Water White Paper – “Water for Life”

Written By: Market Development Director, Hydro International.

Photo of a river flowing through countryside

Just as winds and floods lashed the North of England, Environment Secretary Caroline Spelman announced the Government’s long-awaited Water White Paper – with a stern warning of need for action to tackle severe water shortages.

The dramatic contrasts in weather conditions couldn’t have provided a more pressing reminder of the impacts of climate change, which is quite rightly driving the UK’s agenda  towards more sustainable water management in future.

The White paper – entitled Water for Life – embodies a vision for water that should be broadly welcomed by the water industry as a huge step in the right direction.   First promised back in July2011, the delays in implementing some key policy areas are causing frustrations.  So perhaps the overall reaction should be “great vision – now let’s get on with it!”

From the point of view of drainage, the White Paper gives a solid “thumbs up” to the concept and delivery of SuDS.  Let’s not forget, too, that current proposed legislation refers only to new developments.  The challenge of retrofitting SuDS into our urban environments is a much greater one.  It was good to see retrofit SuDS acknowledged at least in the White Paper.   This agenda, too needs to be driven forward with determination.  The excellent work of CIRIA last year was invaluable in this respect and we look forward to the publication of their guidance early in 2012.

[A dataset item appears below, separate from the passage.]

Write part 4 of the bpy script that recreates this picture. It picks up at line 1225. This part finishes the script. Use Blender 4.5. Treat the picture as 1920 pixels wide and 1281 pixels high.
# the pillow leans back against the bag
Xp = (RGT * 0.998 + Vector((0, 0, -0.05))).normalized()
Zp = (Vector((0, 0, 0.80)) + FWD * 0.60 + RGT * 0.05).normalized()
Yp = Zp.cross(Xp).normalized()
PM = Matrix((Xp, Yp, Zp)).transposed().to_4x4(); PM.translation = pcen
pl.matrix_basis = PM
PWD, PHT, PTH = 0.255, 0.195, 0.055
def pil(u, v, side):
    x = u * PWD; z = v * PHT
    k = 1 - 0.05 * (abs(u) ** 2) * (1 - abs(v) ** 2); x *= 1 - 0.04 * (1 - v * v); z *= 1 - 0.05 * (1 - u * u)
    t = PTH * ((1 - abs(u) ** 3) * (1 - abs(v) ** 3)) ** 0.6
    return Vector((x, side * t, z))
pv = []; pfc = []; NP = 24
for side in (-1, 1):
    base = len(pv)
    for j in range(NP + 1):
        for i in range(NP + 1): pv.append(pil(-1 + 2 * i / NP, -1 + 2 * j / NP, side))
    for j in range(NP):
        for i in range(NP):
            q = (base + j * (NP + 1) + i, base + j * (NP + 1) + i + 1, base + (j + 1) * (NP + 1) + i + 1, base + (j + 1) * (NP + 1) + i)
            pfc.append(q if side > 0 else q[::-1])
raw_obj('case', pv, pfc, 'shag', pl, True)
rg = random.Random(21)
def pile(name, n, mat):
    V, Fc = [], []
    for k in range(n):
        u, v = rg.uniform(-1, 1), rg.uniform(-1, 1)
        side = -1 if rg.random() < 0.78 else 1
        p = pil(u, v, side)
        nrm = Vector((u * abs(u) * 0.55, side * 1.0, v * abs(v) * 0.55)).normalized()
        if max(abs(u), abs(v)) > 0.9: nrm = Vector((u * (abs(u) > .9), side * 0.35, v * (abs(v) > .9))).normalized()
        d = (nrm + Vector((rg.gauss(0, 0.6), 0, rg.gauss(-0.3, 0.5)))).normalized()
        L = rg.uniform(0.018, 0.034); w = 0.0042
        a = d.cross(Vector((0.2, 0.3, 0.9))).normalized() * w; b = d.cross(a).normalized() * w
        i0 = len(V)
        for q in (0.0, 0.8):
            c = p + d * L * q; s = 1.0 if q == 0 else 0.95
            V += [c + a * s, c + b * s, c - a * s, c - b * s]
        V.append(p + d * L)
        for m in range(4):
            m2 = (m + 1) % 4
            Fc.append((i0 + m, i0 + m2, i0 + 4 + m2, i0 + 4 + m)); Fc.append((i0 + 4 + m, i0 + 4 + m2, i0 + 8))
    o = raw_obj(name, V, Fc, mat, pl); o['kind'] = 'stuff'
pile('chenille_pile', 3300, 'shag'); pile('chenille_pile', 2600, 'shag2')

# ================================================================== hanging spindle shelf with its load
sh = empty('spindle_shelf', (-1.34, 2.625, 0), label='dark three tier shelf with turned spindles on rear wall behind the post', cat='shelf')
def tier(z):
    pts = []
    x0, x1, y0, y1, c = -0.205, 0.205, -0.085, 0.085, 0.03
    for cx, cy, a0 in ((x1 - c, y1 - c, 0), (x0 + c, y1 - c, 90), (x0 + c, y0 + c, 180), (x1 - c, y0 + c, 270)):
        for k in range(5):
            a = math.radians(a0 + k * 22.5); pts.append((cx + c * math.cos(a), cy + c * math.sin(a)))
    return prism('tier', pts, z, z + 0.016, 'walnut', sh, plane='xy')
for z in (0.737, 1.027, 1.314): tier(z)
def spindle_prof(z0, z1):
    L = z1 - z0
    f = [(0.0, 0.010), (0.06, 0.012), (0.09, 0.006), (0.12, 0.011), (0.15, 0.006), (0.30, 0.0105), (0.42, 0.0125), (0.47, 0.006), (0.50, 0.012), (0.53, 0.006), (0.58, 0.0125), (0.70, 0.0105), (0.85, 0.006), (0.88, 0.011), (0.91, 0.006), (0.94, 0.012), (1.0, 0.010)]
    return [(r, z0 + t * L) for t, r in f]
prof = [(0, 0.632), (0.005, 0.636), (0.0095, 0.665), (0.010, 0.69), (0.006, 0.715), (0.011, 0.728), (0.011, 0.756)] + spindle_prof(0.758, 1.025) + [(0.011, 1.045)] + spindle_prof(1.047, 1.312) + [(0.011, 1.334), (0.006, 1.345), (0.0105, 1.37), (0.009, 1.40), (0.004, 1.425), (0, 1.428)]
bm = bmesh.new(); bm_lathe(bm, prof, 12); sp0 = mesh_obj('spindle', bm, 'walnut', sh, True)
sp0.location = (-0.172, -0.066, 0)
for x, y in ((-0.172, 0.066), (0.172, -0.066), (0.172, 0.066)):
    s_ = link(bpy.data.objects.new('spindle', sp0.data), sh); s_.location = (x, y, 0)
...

The White Paper’s clear statement of intent to encourage the Water and Sewerage Companies to use SuDS is also very welcome.   There’s a long road ahead, here, too.   But the WASCs must be part of the picture if we are to achieve truly integrated and sustainable drainage infrastructures.

The Government is serious about tackling water quality and diffuse pollution – not least because of the requirements of the Water Framework Directive.  Water quality treatment will be an essential element for the development of SuDS systems in future – and I hope an important element of the new National Standards.   The White Paper promises a new National Strategy on Urban Diffuse Pollution – with a consultation in 2012 – a strategy that clearly should include the role of SuDS as part of an integrated approach.

Tackling the diversity of polluting sources through catchment management approaches to improved water quality through local involvement is an essential part of the process.    The development of more catchment pilot studies supported by the Environment Agency and Defra is welcome.  Already the EA is supporting 10 pilots and 70 expressions of interest have been received for further schemes.  The White Paper promised that 25 pilots will be actively supported and evaluated by 2013.

I will also watch with interest the Government’s work with the Highways Agency to model the risks from road runoff and prioritise remediation work.  SuDS have a clear role to play, here, too.

The White Paper also indicates the Government’s plans to improve public knowledge of sustainable drainage practices by providing more information to householders and by ‘fostering a consortium of local SuDS ambassadors’ to provide advice and information.

As I have said many times before, the key is in good knowledge, shared best practice – and a proper understanding of SuDS that reflects the advantages of using the full SuDS toolbox – including where a mix of natural and proprietary approaches work best.  This is engineering in nature’s way.

I began by highlighting the stark contrasts of water scarcity and intense weather patterns that will strain our water infrastructure in the years to come.   For the Government – and industry – to truly deliver on its vision we must be clear about fully integrated strategies for water management in which drainage is part of a wider whole; in which stored and collected rainwater is treated as a resource to be reused and recycled wherever possible rather than as a waste product to be disposed of, or piped away.   All of this should be within a vision of well-designed water sensitive environments in our towns and cities.     That’s a challenging vision – but we have to start the journey from where we are now and drive it forward with a real sense of urgency.   Then, we will have achieved progress indeed.